The 2026 tax season introduces significant changes under the new tax law, with many provisions effective through 2028.

  • Workers (Tips & Overtime): Contrary to the "no tax" narrative, these are deductions, not exclusions.
    • Tips: Up to $25,000 in tipped income can be deducted from taxable income.
    • Overtime: Only the "half" portion of time-and-a-half pay is eligible for deduction.
    • Eligibility: These are subject to income phase-outs starting at $150,000 (single) and $300,000 (married). Not all professions qualify; the IRS maintains an official list of "qualified" professions.
  • Senior Bonus: Individuals 65+ can claim a $6,000 deduction ($12,000 for married couples). This is not related to Social Security income line items. It phases out between $75,000 and $175,000 (single).
  • State and Local Tax (SALT) Deduction: The cap has increased to $40,000 for 2025 returns for those earning under $500,000. This requires itemizing, which may benefit 5–7 million additional taxpayers.

2. Retirement and Estate Planning

  • Roth Conversions: Experts suggest using tax savings from new deductions (like the senior bonus) to fund the tax bill associated with converting traditional retirement accounts to Roth IRAs.
  • Estate Tax: The first $15 million of an estate is currently free of estate tax.
  • RMDs: These must be taken precisely and on time to avoid steep penalties. Taxes on RMDs are generally deemed paid throughout the year, even if the withdrawal occurs in December.

3. Navigating Tax Preparation

  • IRS Staffing: While many operations are automated, staffing shortages may lead to longer response times. Taxpayers are advised to file electronically and use direct deposit.
  • AI Tools: AI should be used as a "sidekick" for education, organization, and planning, but never for processing sensitive personal data (W-2s, SSNs). AI is prone to "hallucinations" and often struggles to differentiate between tax years (e.g., 2025 vs. 2026 rules).
  • Professional Help: The speakers recommend hiring a Certified Public Accountant (CPA) or an Enrolled Agent (EA). EAs are specifically trained in tax mechanics and IRS regulations.

4. Specialized Assets

  • Cryptocurrency: The new 1099-DA form will report proceeds to the IRS. The primary challenge for investors is proving the cost basis (original purchase price). Without proof, the IRS may treat the entire sale amount as taxable gain.
  • Gold/Collectibles: Profits from selling gold bullion or gold-backed ETFs are taxed as "collectibles," which often carry a higher tax rate than standard long-term capital gains.

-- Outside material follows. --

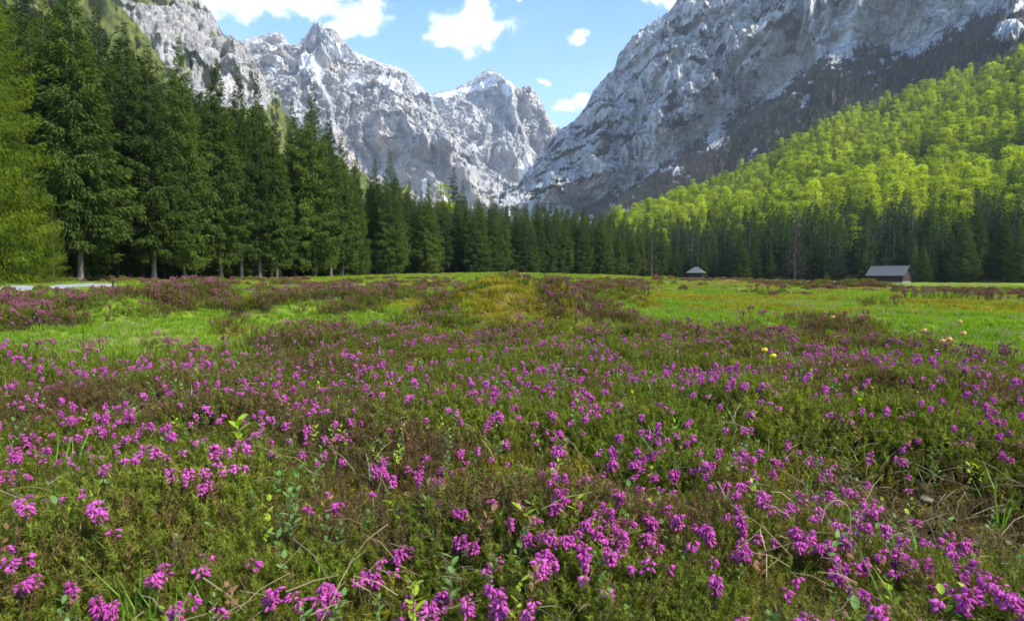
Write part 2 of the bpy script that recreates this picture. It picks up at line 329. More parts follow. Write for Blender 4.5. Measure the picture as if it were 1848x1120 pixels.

5. Synthesis and Takeaways

The 2026 tax landscape is complex, requiring taxpayers to move beyond general rules and understand specific "qualified" criteria. The most actionable advice provided is to:

  1. Verify eligibility: Don't assume you qualify for "no tax" breaks; check if your profession and income level meet the specific phase-out requirements.
  2. Prioritize accuracy: With potential IRS delays, double-check all filings to avoid flags.
  3. Strategic Planning: Use the current window (through 2028) to optimize retirement accounts via Roth conversions and utilize "bunching" for charitable deductions to maximize itemization benefits.
  4. Professional Oversight: While software is sufficient for simple returns, complex financial situations—especially those involving crypto, small businesses, or high-net-worth estates—require human professional oversight.